— Start —
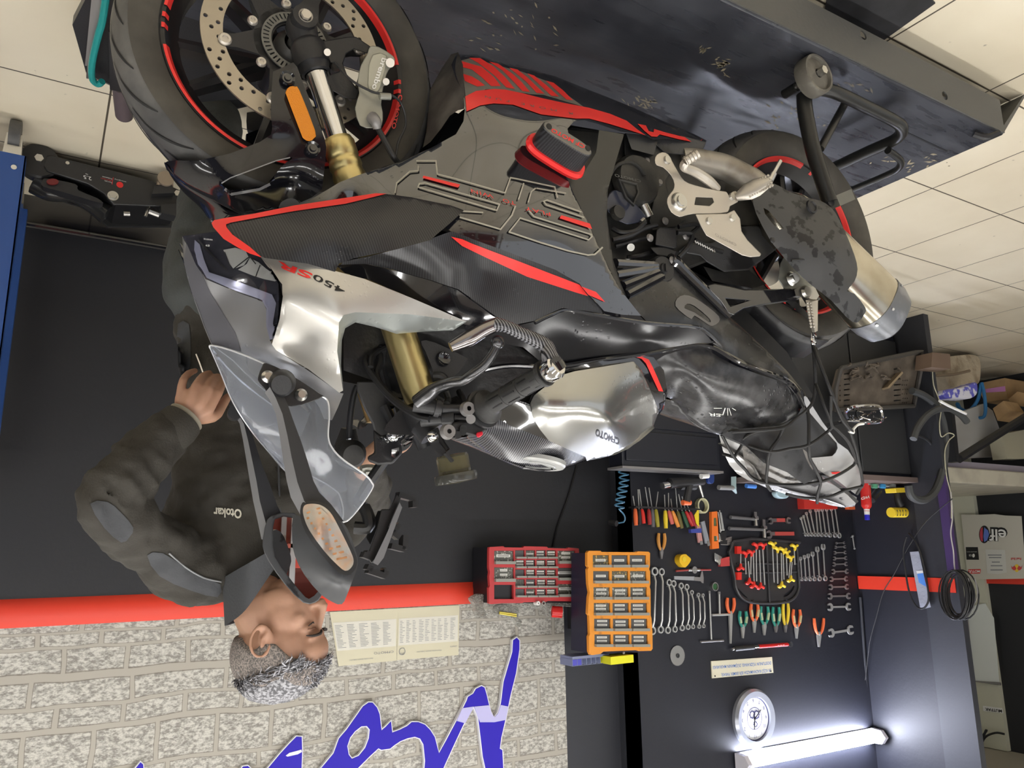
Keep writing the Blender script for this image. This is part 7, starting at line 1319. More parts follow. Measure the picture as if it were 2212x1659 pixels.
# ---------------------------------------------------------------- handlebars
gin = BP(1050, 880, .20); gout = BP(1178, 806, .335); gd = (gout-gin).normalized(); GL_ = (gout-gin).length
hb = MB(); hb.tube([BP(965, 905, .10), BP(1000, 905, .14), gin], .011); hb.tube([gin, gout+gd*.012], .011); hb_o = hb.make('handlebar', GLOSSN, bike)
m = MB(); m.lathe([(0, -.004), (.028, -.004), (.030, .0), (.030, .006), (.020, .014), (.0175, .02), (.0165, GL_*.5), (.0175, GL_*.93), (.0215, GL_*.96), (.0215, GL_), (0, GL_)], gin, gd, 32); grip = m.make('throttle_grip', GRIP, bike)
m = MB()
for k in range(14):
    a = 2*math.pi*k/14; u, v, _ = basis(gd); e = u*math.cos(a)+v*math.sin(a)
    for t0, t1 in (((.18, .34), (.66, .80)) if k % 2 else ((.40, .58), (.84, .92))): m.bar(gin+gd*GL_*t0+e*.0172, gin+gd*GL_*t1+e*.0172, .0022, .001, up=e)
for t0 in (.36, .62): m.lathe([(.0168, 0), (.0176, .0006), (.0168, .0012)], gin+gd*GL_*t0, gd, 32)
m.make('grip_groove', BLACKT, grip)
m = MB(); m.lathe([(0, 0), (.017, 0), (.019, .004), (.019, .022), (.014, .028), (0, .028)], gout+gd*.002, gd, 30); m.make('bar_end', CHROME, bike)
ap = gin-gd*.006; m = MB(); m.lathe([(0, -.012), (.026, -.012), (.034, -.006), (.034, .0), (.022, .004), (0, .004)], ap, gd, 32); m.make('throttle_flange', SATIN, bike)
# mirrored left bar
m = MB(); m.tube([mir(BP(965, 905, .10)), mir(BP(1000, 905, .14)), mir(gin), mir(gout)], .011); m.make('handlebar', GLOSSN, bike)
m = MB(); m.lathe([(0, -.004), (.028, -.004), (.030, .0), (.030, .006), (.018, .014), (.0165, GL_*.5), (.0215, GL_), (0, GL_)], mir(gin), (mir(gout)-mir(gin)), 24); m.make('left_grip', GRIP, bike)
# lever guard, carbon
G = lambda x, y, l: BP(*q7((x, y))[0], l)
m = MB(); secs = []
gp = [(1880, 500, .350, 16), (1840, 420, .350, 15), (1810, 340, .345, 15), (1740, 290, .34, 13), (1600, 225, .33, 12), (1480, 170, .32, 12), (1400, 155, .31, 14)]
P_ = [G(x, y, l) for x, y, l, _ in gp]; P_ = cr(P_, 5)
m.tube(P_, [.017, .014, .013, .012, .010, .010, .012], 12); gd_ = m.make('lever_guard', carbon('carbon_silver', (.015, .015, .018), (.22, .22, .24), .15), bike)
m = MB(); m.tube([G(1420, 150, .31), G(1300, 200, .30), G(1180, 270, .29), G(1030, 340, .28)], [.011, .012, .013, .008], 14, sm=4); m.make('guard_tip', mat('dark_chrome', (.28, .26, .26), .2, metal=1), gd_)
m = MB(); m.cyl(G(1870, 470, .352), G(1905, 530, .352), .016); m.lathe([(.004, .0), (.012, 0), (.012, .004), (.004, .004)], G(1888, 478, .362), BS, 20); m.make('guard_clamp', GLOSSN, gd_)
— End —
*Stated problem*: Write out again every line above exactly as given; the pictures do not belong in the copy.

*Result of the exercise*:
Keep writing the Blender script for this image. This is part 7, starting at line 1319. More parts follow. Measure the picture as if it were 2212x1659 pixels.
# ---------------------------------------------------------------- handlebars
gin = BP(1050, 880, .20); gout = BP(1178, 806, .335); gd = (gout-gin).normalized(); GL_ = (gout-gin).length
hb = MB(); hb.tube([BP(965, 905, .10), BP(1000, 905, .14), gin], .011); hb.tube([gin, gout+gd*.012], .011); hb_o = hb.make('handlebar', GLOSSN, bike)
m = MB(); m.lathe([(0, -.004), (.028, -.004), (.030, .0), (.030, .006), (.020, .014), (.0175, .02), (.0165, GL_*.5), (.0175, GL_*.93), (.0215, GL_*.96), (.0215, GL_), (0, GL_)], gin, gd, 32); grip = m.make('throttle_grip', GRIP, bike)
m = MB()
for k in range(14):
    a = 2*math.pi*k/14; u, v, _ = basis(gd); e = u*math.cos(a)+v*math.sin(a)
    for t0, t1 in (((.18, .34), (.66, .80)) if k % 2 else ((.40, .58), (.84, .92))): m.bar(gin+gd*GL_*t0+e*.0172, gin+gd*GL_*t1+e*.0172, .0022, .001, up=e)
for t0 in (.36, .62): m.lathe([(.0168, 0), (.0176, .0006), (.0168, .0012)], gin+gd*GL_*t0, gd, 32)
m.make('grip_groove', BLACKT, grip)
m = MB(); m.lathe([(0, 0), (.017, 0), (.019, .004), (.019, .022), (.014, .028), (0, .028)], gout+gd*.002, gd, 30); m.make('bar_end', CHROME, bike)
ap = gin-gd*.006; m = MB(); m.lathe([(0, -.012), (.026, -.012), (.034, -.006), (.034, .0), (.022, .004), (0, .004)], ap, gd, 32); m.make('throttle_flange', SATIN, bike)
# mirrored left bar
m = MB(); m.tube([mir(BP(965, 905, .10)), mir(BP(1000, 905, .14)), mir(gin), mir(gout)], .011); m.make('handlebar', GLOSSN, bike)
m = MB(); m.lathe([(0, -.004), (.028, -.004), (.030, .0), (.030, .006), (.018, .014), (.0165, GL_*.5), (.0215, GL_), (0, GL_)], mir(gin), (mir(gout)-mir(gin)), 24); m.make('left_grip', GRIP, bike)
# lever guard, carbon
G = lambda x, y, l: BP(*q7((x, y))[0], l)
m = MB(); secs = []
gp = [(1880, 500, .350, 16), (1840, 420, .350, 15), (1810, 340, .345, 15), (1740, 290, .34, 13), (1600, 225, .33, 12), (1480, 170, .32, 12), (1400, 155, .31, 14)]
P_ = [G(x, y, l) for x, y, l, _ in gp]; P_ = cr(P_, 5)
m.tube(P_, [.017, .014, .013, .012, .010, .010, .012], 12); gd_ = m.make('lever_guard', carbon('carbon_silver', (.015, .015, .018), (.22, .22, .24), .15), bike)
m = MB(); m.tube([G(1420, 150, .31), G(1300, 200, .30), G(1180, 270, .29), G(1030, 340, .28)], [.011, .012, .013, .008], 14, sm=4); m.make('guard_tip', mat('dark_chrome', (.28, .26, .26), .2, metal=1), gd_)
m = MB(); m.cyl(G(1870, 470, .352), G(1905, 530, .352), .016); m.lathe([(.004, .0), (.012, 0), (.012, .004), (.004, .004)], G(1888, 478, .362), BS, 20); m.make('guard_clamp', GLOSSN, gd_)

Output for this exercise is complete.